Research Decision sciences

The Lost Art of Choosing a Mobile Phone Package

, by Claudio Todesco
When we are called to choose among options characterized by several variables, our behavior can be surprising, as observed in an experiment carried out by Alessandra Cillo, Francesca Beccacece, Emanule Borgonovo, Greg Buzzard e Stanley Zionts

How easy is it to choose between two mobile phone packages?
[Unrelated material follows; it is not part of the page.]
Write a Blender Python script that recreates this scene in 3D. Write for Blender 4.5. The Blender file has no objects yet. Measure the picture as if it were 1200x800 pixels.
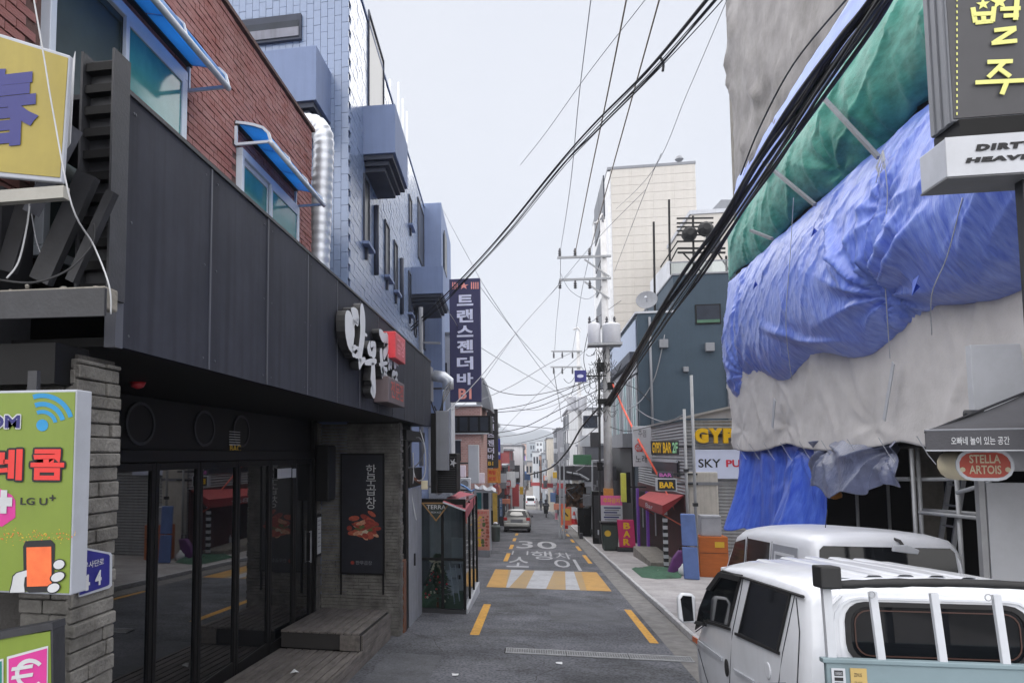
import bpy, bmesh, math, random
import numpy as np
from mathutils import Vector, Matrix, noise as mnoise

random.seed(11)
rng = np.random.default_rng(11)
sc = bpy.context.scene
COL = sc.collection

# ------------------------------------------------------------------ camera
F, CX, CAMH = 900.0, 440.0, 2.6
PITCH = math.radians(4.5)
YAW = math.atan(184.0 / F / math.cos(PITCH))
CY = 531 - F * math.tan(PITCH)
SLOPE = 0.05                                    # the street falls away at 5 %
FWD = Vector((-math.sin(YAW) * math.cos(PITCH), math.cos(YAW) * math.cos(PITCH), math.sin(PITCH)))
RGT = Vector((math.cos(YAW), math.sin(YAW), 0))
UPV = RGT.cross(FWD)
CAM = Vector((0, 0, CAMH))
cam = bpy.data.cameras.new('camera'); co = bpy.data.objects.new('camera', cam); COL.objects.link(co)
m = Matrix((RGT, UPV, -FWD)).transposed().to_4x4(); m.translation = CAM
co.matrix_world = m
cam.sensor_width = 36; cam.lens = 36 * F / 1200
cam.shift_x = (600 - CX) / 1200; cam.shift_y = (CY - 400) / 1200
cam.clip_start = 0.05; cam.clip_end = 6000
sc.camera = co

# ------------------------------------------------------------------ sky, sun, exposure (overcast day)
SUN_EL, SUN_AZ = math.radians(80), math.radians(184)     # azimuth from +Y towards +X
w = bpy.data.worlds.new('World'); sc.world = w; w.use_nodes = True
nt = w.node_tree; nt.nodes.clear()
wo = nt.nodes.new('ShaderNodeOutputWorld'); bg = nt.nodes.new('ShaderNodeBackground')
sky = nt.nodes.new('ShaderNodeTexSky'); sky.sky_type = 'NISHITA'; sky.sun_disc = False
sky.sun_elevation = SUN_EL; sky.sun_rotation = SUN_AZ; sky.dust_density = 4; sky.air_density = 1.2
cloud = nt.nodes.new('ShaderNodeTexNoise'); cloud.inputs['Scale'].default_value = 1.6; cloud.inputs['Detail'].default_value = 4
cr = nt.nodes.new('ShaderNodeValToRGB')
cr.color_ramp.elements[0].position = 0.3; cr.color_ramp.elements[0].color = (1.78, 1.85, 2.05, 1)
cr.color_ramp.elements[1].position = 0.7; cr.color_ramp.elements[1].color = (1.98, 2.03, 2.17, 1)
mx = nt.nodes.new('ShaderNodeMix'); mx.data_type = 'RGBA'; mx.inputs['Factor'].default_value = 0.94
nt.links.new(cloud.outputs['Fac'], cr.inputs['Fac'])
nt.links.new(sky.outputs['Color'], mx.inputs['A']); nt.links.new(cr.outputs['Color'], mx.inputs['B'])
nt.links.new(mx.outputs['Result'], bg.inputs['Color']); bg.inputs['Strength'].default_value = 0.095
nt.links.new(bg.outputs['Background'], wo.inputs['Surface'])
sl = bpy.data.lights.new('sun', 'SUN'); sl.energy = 1.5; sl.angle = math.radians(160); sl.color = (1.0, 0.97, 0.93)
so = bpy.data.objects.new('sun', sl); COL.objects.link(so)
sd = Vector((math.cos(SUN_EL) * math.sin(SUN_AZ), math.cos(SUN_EL) * math.cos(SUN_AZ), math.sin(SUN_EL)))
so.rotation_euler = (-sd).to_track_quat('-Z', 'Y').to_euler(); so.location = sd * 60
sc.view_settings.view_transform = 'Standard'; sc.view_settings.look = 'None'
sc.view_settings.exposure = 2.1; sc.view_settings.gamma = 1.0; sc.view_settings.use_curve_mapping = False
sc.render.engine = 'CYCLES'
sc.cycles.use_denoising = True; sc.cycles.max_bounces = 6; sc.cycles.diffuse_bounces = 3
sc.cycles.glossy_bounces = 3; sc.cycles.transparent_max_bounces = 12; sc.cycles.caustics_reflective = False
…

Alessandra Cillo, with two other colleagues at the Decision Sciences Department of Bocconi University (Francesca Beccacece and Emanuele Borgonovo), Greg Buzzard of Purdue University and Stanley Zionts of the School of Management, State University of New York, have proposed an assumption-free method to elicit consumers' preferences when exposed to complex tasks that involve the choice of options characterized by several variables.

The researchers have carried out an experiment in 2012, whose results have been published in 2015 by the European Journal of Operational Research (Elicitation of Multiattribute Value Functions through High Dimensional Model Representations: Monotonicity and Interactions). Sixty-five students from Bocconi University had to choose between an amount of money or a mobile phone package with different bundles of minutes of conversations, number of text messages and the presence (or absence) of unlimited free calls to a special number. To make sure of their involvement in the decision problem, following international protocols, the researchers have paid students a show-up fee. Moreover, they knew that 10% of them -randomly selected – would have really received the sum of money or the package chosen.

"The experiment has revealed that minutes matter more than text messages, as we expected in the WhatsApp era", Cillo says. "When the special number is present, the relevance of minutes decreases, and that's plausible to expect. More interestingly, the presence of the special number increases the relevance of interactions and gives an extra value to a particular combination of minutes and messages. We observed an anomalous behavior when the subjects were exposed to packages with an extreme high level of minutes and messages. Far above a threshold level of minutes and messages (the ideal package) consumers become insensitive and unable to correctly assess the packages. In some cases, the consumers, between two packages that differ only in the amount of minutes, are willing to pay more for the package that offers less minutes of conversation". A warning for mobile phone companies.